What you were referring to with Smartphones is full duplex, with separate channels to send and receive simultaneously.

Cheers

Keith

keithbrook
20th November, 2012 @ 01:37 am PST

2 sep channels is not, repeat not duplex. It is freq shift, and it acts much like...but it is not.

Walt Stawicki
20th November, 2012 @ 01:32 pm PST

Full duplex is an over-simplification of the method: signaling must allow for transit times which results in wasted time intervals. This method appears to start transmitting while continuing to receive due to the differences in time-skew. A simple explanation is that it fills the channel more fully in the time domain. The results might vary depending on distance and other signaling conditions that vary interference and timing conditions.

Nonetheless, any approach that starts out with the promise of 'duplex vs. simplex' doubling of capacity that has what appears to be solid credentials is exciting. Perhaps this will prove to be useful in some but not all signal conditions and perhaps will have limitations in what network and user device applications it is used, however, the benefits are fundamental such that the benefits may be multiplied through multiple channels and architectural methods.
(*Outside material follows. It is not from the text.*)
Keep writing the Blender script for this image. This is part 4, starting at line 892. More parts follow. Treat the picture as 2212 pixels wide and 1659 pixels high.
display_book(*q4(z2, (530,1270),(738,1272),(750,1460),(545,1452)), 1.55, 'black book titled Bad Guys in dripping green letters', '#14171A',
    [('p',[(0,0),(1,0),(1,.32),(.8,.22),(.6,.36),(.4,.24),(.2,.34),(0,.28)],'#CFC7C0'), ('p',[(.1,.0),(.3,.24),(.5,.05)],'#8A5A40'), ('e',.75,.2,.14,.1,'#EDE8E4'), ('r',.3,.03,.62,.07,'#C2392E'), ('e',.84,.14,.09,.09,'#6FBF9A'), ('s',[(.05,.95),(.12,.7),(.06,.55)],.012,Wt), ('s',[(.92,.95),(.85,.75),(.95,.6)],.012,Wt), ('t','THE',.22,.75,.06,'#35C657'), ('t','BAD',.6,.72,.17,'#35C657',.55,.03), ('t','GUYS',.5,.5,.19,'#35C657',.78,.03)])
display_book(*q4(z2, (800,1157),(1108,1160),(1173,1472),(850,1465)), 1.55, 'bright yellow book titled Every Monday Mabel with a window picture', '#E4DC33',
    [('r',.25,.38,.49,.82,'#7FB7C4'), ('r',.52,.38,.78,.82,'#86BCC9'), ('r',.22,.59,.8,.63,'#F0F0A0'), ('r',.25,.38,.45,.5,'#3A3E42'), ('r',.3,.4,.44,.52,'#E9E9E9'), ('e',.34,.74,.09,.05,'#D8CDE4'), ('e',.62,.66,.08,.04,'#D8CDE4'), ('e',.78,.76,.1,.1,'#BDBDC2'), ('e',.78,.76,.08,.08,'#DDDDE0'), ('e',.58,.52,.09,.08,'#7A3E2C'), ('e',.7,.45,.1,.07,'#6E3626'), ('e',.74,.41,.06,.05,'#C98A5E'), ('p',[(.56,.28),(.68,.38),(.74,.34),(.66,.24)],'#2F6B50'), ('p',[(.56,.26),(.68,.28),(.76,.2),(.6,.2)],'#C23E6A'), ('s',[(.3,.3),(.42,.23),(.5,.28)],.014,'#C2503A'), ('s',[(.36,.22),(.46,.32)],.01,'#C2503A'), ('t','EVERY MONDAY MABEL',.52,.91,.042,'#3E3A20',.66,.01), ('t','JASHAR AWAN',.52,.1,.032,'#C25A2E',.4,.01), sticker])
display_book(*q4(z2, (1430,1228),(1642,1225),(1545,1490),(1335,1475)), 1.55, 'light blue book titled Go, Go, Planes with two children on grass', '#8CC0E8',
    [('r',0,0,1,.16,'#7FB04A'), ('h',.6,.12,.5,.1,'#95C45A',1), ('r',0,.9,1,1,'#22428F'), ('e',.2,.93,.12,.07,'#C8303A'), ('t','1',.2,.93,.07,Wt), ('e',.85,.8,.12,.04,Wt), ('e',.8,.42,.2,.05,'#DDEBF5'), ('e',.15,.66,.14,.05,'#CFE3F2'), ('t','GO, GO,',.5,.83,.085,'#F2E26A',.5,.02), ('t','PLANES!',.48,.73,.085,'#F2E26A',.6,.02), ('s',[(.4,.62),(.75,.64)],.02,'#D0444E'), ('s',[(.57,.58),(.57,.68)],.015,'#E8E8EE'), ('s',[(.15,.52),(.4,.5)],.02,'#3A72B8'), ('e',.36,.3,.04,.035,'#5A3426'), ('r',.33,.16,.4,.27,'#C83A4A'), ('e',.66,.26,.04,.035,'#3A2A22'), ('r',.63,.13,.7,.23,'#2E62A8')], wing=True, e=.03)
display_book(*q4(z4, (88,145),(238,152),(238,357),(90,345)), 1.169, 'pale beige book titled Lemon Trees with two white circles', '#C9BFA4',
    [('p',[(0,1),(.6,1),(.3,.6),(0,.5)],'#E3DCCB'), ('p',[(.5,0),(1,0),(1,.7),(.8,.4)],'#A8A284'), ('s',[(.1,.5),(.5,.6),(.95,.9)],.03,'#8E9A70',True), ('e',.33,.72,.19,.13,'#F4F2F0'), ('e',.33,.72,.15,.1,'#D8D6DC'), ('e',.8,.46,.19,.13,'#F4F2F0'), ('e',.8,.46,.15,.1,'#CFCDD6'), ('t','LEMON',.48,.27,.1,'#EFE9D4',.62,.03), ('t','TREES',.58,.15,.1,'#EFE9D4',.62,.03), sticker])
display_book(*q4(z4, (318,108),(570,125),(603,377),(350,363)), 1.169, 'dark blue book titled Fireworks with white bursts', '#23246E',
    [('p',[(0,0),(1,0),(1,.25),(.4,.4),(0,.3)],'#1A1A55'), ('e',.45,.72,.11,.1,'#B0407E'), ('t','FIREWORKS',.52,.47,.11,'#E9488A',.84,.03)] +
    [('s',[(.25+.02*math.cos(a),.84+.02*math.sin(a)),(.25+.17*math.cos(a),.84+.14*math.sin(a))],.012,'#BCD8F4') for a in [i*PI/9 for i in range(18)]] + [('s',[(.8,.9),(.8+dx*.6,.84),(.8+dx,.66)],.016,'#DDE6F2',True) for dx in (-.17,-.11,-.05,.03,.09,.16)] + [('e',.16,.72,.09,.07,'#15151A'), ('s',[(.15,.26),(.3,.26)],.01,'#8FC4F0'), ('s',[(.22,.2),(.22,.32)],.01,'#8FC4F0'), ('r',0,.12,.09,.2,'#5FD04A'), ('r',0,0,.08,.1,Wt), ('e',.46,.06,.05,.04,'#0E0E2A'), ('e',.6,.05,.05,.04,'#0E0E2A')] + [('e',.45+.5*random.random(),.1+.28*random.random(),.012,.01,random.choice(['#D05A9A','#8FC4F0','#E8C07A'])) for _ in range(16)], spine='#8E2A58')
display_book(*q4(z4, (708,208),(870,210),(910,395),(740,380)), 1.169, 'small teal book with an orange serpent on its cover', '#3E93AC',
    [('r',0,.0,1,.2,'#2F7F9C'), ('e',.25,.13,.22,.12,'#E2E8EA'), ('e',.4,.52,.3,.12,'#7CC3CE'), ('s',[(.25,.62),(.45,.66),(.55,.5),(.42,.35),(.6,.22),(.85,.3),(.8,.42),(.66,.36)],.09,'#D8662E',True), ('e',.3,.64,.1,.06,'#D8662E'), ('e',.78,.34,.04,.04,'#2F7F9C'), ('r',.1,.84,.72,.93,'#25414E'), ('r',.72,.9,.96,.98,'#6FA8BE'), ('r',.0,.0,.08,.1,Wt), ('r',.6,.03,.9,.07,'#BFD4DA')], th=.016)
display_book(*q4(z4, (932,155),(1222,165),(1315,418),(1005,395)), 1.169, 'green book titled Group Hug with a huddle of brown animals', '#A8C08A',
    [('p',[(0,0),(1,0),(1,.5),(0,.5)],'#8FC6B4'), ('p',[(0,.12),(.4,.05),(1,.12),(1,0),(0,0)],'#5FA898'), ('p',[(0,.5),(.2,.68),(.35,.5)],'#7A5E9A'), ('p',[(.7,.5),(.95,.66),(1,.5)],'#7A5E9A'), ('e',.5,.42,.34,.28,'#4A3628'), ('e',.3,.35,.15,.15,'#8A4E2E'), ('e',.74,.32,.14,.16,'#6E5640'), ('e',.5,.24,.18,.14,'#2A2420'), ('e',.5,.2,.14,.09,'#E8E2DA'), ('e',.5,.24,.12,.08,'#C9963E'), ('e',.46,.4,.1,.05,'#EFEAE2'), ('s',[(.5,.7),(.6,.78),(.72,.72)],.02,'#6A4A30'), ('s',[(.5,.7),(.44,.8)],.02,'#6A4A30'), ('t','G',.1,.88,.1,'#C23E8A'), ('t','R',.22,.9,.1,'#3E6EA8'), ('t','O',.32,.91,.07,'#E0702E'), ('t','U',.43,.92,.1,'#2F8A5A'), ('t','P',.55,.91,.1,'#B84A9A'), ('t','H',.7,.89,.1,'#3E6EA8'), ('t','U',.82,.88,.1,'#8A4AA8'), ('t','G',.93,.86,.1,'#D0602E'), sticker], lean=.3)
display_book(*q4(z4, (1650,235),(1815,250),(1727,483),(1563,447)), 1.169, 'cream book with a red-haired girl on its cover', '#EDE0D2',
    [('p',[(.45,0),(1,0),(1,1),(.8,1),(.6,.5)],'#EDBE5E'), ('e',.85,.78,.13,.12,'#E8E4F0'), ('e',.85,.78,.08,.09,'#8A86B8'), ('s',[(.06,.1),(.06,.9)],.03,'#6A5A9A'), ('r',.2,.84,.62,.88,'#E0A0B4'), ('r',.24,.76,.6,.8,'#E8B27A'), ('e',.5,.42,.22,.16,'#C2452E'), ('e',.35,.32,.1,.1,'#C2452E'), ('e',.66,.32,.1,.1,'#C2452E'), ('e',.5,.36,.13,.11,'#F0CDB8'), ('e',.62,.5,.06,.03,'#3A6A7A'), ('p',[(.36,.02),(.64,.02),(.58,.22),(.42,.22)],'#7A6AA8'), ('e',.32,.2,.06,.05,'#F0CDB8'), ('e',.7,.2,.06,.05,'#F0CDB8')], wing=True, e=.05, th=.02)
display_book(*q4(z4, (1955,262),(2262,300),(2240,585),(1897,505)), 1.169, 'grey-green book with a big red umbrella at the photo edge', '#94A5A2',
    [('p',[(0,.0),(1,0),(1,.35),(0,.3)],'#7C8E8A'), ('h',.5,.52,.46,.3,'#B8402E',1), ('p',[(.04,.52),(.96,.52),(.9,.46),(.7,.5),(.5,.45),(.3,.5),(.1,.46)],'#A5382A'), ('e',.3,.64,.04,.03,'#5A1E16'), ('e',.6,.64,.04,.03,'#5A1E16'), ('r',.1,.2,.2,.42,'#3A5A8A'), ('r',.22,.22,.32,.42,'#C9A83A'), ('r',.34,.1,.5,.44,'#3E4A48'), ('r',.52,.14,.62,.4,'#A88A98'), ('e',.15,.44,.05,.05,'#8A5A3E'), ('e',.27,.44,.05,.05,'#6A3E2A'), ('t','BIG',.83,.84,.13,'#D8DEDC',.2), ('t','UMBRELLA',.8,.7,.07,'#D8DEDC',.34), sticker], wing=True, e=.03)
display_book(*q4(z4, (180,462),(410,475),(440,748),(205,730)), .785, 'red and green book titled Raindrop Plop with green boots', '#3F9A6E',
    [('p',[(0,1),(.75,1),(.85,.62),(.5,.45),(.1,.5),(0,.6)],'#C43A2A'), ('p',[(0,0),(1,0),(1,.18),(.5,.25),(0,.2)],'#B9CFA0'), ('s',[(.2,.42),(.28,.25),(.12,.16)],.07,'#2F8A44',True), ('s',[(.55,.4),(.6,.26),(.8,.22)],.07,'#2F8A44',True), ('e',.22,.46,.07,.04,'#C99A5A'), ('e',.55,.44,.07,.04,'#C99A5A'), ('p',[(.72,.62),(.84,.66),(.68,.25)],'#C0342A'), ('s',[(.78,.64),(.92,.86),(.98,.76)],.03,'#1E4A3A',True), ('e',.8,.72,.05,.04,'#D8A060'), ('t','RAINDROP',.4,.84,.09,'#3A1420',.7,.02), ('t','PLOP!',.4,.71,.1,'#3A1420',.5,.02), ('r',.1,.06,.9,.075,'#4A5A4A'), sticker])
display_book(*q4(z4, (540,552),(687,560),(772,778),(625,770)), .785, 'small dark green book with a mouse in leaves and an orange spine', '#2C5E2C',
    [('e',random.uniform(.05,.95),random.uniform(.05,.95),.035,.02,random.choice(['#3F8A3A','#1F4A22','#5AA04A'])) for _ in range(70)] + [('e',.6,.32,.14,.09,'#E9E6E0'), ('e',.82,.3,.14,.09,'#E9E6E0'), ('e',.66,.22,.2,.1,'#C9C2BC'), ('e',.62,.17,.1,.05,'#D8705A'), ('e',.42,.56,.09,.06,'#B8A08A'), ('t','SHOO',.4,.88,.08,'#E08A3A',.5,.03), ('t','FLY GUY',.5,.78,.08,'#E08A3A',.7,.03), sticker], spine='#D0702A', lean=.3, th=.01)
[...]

At a point in wireless development were link spectral efficiencies have reached near practical Shannon limits and most gains are from use of higher order modulation and MIMO-AAS, this has potential to result in significant improvement in performance once it winds its way into adoption.

Robert Syputa
21st March, 2013 @ 04:30 pm PDT

The need for spectrum capacity improvements is fo orders-of-magnitude, ten times in the next five years and 100 times in ten years. Smart antenna techniques, like SDMA (Spatial Division Multiple Access), are field proven and not yet used by LTE operators even though LTE can accommodate them. Every possible approach needs to be researched and implemented if society is to garner all of the benefits of wireless. re-distributing spectrum is not the answer. More pressure on new technology adoption is.